Quindi entrare nella top 250?

Esatto. Per fare questo dovrò lavorare e migliorare molto in tutti gli aspetti: tecnici, tattici e mentali. Sarebbe un salto in classifica di oltre 300 posizioni ma è alla mia portata, si tratta di inanellare qualche buon risultato di fila. Una continuità di rendimento che finora non ho avuto.

Un po’ quello che ha fatto Filippo Baldi che da agosto, in soli tre mesi, da n.750 è adesso n.350…

Filippo per me è quasi un fratello. Quest’anno ha fatto la scelta giusta di trasferirsi a Palermo da Cinà e Aldi. Ha trovato le persone e l’ambiente adatto per lui. Non sono sorpreso dai suoi risultati. A Filippo non manca nulla per arrivare, doveva solo riordinare le idee e cogliere il momento.

Pietro Licciardi durante l’intervista

Cosa pensi delle nuove regole che sono state proposte durante le Next Gen ATP Finals?

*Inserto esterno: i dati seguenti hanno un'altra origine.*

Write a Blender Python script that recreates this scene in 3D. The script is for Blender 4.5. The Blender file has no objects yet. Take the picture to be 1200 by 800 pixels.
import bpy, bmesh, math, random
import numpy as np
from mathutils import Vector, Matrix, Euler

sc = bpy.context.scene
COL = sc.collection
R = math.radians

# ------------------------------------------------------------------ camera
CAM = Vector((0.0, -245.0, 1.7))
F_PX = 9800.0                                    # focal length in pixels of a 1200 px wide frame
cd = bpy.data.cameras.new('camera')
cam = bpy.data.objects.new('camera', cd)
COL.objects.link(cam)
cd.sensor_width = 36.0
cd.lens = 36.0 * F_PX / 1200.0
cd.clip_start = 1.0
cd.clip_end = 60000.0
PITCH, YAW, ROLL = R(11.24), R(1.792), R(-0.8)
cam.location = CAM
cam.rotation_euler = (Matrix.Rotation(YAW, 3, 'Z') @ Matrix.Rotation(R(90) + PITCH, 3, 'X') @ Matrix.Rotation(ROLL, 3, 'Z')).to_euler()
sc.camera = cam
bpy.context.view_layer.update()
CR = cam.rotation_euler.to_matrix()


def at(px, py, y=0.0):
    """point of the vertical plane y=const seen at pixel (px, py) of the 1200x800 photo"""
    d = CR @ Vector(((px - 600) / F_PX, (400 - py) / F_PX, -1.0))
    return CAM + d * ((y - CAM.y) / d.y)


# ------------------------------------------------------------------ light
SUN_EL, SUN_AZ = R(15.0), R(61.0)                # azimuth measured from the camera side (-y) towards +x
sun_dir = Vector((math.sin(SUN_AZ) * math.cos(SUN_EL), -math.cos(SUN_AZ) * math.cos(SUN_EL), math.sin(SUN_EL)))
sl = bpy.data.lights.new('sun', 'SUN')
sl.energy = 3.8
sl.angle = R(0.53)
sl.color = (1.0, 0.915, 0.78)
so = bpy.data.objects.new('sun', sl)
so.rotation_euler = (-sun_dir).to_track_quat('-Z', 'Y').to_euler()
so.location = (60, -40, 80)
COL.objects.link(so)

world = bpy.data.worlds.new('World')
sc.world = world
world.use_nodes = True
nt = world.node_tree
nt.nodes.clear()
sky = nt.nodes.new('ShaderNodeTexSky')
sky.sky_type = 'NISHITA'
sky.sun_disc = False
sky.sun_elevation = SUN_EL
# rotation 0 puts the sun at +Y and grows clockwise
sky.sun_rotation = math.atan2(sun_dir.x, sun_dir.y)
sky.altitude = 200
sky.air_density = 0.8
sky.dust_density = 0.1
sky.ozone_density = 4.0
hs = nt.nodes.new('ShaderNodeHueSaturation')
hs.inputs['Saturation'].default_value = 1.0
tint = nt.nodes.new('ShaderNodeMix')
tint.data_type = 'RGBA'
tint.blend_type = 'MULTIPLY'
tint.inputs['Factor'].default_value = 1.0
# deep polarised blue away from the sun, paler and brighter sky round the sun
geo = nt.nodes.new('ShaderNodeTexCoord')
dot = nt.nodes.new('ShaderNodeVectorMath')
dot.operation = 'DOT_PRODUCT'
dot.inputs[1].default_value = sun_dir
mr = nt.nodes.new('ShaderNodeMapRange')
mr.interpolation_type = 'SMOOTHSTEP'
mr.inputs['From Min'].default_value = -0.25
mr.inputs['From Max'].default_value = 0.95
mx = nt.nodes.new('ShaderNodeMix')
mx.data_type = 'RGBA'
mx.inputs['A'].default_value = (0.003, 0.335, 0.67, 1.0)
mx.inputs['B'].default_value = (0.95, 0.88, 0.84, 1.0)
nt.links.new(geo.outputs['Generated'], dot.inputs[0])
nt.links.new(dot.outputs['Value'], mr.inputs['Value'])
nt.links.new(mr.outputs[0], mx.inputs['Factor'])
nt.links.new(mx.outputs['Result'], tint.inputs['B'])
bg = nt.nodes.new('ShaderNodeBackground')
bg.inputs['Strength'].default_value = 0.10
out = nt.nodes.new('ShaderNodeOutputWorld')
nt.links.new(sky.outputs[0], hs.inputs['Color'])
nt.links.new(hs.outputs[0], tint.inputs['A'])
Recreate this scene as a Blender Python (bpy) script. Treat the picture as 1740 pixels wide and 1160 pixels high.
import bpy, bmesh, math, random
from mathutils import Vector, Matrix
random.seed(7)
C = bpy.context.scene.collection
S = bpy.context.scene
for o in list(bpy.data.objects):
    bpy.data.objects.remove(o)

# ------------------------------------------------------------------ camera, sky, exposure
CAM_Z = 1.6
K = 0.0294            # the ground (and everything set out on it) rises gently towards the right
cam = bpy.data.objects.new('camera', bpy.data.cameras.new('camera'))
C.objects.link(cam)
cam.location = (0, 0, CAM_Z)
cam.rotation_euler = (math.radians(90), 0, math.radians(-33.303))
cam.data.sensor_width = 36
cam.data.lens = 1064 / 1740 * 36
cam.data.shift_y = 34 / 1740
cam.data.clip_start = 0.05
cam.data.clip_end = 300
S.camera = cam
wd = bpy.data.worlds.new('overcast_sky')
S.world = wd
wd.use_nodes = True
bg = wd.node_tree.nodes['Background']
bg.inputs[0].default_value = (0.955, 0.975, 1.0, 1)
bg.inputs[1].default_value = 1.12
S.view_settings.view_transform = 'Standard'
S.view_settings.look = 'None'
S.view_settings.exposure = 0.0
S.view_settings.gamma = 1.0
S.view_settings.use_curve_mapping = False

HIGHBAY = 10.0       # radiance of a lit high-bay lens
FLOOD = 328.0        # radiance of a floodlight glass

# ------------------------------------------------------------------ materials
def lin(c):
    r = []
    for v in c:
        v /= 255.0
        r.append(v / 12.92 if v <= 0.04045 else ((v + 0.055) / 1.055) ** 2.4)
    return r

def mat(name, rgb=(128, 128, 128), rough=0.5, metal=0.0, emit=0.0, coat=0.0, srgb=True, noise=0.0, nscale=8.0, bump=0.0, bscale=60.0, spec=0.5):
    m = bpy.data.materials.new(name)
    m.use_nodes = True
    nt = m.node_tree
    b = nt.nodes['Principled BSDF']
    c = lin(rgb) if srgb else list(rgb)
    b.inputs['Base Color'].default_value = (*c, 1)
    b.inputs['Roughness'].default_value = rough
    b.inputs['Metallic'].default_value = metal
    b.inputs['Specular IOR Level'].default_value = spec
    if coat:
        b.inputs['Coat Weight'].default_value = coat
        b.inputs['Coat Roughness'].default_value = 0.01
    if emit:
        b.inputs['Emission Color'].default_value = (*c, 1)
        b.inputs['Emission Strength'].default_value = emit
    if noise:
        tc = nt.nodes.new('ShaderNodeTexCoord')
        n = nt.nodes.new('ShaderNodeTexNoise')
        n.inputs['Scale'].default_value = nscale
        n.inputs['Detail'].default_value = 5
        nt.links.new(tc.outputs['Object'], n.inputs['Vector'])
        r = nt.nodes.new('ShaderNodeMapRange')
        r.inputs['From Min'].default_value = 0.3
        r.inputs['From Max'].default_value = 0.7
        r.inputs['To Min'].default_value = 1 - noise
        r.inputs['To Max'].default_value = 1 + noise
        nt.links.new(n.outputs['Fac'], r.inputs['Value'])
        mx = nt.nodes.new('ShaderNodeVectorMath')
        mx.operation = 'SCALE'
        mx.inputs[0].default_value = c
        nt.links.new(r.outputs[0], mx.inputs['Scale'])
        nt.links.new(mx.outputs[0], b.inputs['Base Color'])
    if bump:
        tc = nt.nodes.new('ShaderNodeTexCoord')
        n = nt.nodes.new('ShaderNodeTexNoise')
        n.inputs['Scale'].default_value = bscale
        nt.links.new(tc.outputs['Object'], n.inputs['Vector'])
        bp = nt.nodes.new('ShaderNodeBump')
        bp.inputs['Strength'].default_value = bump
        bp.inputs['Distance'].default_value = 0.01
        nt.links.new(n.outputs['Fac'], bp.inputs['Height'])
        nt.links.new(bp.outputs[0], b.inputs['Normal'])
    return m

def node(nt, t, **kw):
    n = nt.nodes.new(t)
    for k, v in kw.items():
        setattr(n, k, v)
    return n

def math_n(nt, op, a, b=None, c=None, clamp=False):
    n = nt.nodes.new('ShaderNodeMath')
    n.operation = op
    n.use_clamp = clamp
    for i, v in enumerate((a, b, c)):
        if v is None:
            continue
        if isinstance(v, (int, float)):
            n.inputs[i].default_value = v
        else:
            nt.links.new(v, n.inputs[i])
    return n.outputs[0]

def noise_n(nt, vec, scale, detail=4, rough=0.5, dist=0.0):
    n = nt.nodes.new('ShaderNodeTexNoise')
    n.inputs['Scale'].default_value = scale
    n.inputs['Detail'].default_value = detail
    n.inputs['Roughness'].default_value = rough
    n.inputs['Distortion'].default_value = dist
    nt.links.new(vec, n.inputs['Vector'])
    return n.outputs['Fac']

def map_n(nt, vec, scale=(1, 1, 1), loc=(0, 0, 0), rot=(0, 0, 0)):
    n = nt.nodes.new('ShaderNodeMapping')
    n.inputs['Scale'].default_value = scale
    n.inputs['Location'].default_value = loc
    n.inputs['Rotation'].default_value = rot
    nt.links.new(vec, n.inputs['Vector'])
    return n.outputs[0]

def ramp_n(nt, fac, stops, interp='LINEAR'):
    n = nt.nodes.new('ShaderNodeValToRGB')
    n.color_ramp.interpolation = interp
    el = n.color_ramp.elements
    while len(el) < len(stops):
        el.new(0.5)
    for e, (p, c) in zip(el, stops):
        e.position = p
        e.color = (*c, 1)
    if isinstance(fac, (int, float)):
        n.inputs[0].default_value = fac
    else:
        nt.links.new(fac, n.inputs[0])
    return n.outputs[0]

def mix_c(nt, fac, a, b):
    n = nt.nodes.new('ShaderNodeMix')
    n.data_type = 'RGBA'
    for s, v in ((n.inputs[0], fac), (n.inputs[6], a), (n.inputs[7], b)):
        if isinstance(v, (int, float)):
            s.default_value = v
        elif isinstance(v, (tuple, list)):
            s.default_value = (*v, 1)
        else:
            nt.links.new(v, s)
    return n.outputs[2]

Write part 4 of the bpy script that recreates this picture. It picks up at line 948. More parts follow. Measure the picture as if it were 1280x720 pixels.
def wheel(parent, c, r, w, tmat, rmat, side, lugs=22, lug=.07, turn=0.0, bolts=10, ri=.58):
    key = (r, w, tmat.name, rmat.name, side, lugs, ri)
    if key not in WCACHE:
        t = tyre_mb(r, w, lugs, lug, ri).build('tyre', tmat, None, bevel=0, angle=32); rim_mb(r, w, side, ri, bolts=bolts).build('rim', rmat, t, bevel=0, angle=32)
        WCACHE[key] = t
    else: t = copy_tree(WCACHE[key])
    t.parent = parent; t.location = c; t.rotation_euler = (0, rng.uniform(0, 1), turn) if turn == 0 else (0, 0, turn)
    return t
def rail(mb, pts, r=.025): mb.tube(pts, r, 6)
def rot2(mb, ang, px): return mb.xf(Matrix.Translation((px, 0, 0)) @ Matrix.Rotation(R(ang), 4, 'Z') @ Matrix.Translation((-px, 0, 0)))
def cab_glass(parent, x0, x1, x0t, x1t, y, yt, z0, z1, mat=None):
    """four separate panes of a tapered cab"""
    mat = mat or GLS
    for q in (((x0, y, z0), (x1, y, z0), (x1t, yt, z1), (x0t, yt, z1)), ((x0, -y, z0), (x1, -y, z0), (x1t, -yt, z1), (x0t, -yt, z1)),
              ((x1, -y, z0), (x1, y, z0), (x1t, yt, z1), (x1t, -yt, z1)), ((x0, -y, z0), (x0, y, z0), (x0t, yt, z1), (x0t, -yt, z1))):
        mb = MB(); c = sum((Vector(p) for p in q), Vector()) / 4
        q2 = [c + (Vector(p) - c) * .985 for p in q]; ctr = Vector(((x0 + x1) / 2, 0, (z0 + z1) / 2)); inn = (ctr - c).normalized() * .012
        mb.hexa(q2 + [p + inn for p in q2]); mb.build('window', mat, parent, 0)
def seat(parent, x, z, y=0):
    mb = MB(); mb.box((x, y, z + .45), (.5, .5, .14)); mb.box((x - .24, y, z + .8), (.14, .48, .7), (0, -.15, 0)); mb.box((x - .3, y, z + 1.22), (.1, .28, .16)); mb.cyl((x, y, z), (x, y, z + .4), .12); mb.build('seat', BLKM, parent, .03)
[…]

Ne ho parlato con Borna Coric, che subito dopo il Masters è venuto ad allenarsi a Bordighera. Mi ha confidato che non si è trovato per niente bene con le nuove regole. Personalmente salverei solo il timer tra un punto e l’altro e la possibilità di dialogare con l’allenatore tramite microfono. L’adozione delle altre regole rischierebbe di far diventare il tennis completamente un’altra cosa. Secondo me non se ne farà nulla.

Per il terzo anno difendi i colori del Tc Sinalunga in A1, come ti trovi?

Mi trovo benissimo, come in una grande famiglia. Mi hanno preso in un mio momento non proprio felice e mi hanno dato fiducia. Non posso che ringraziarli.

E noi ringraziano te per la grande disponibilità, con l’augurio che il cerchio della tua carriera si chiuda in futuro nuovamente a Wimbledon.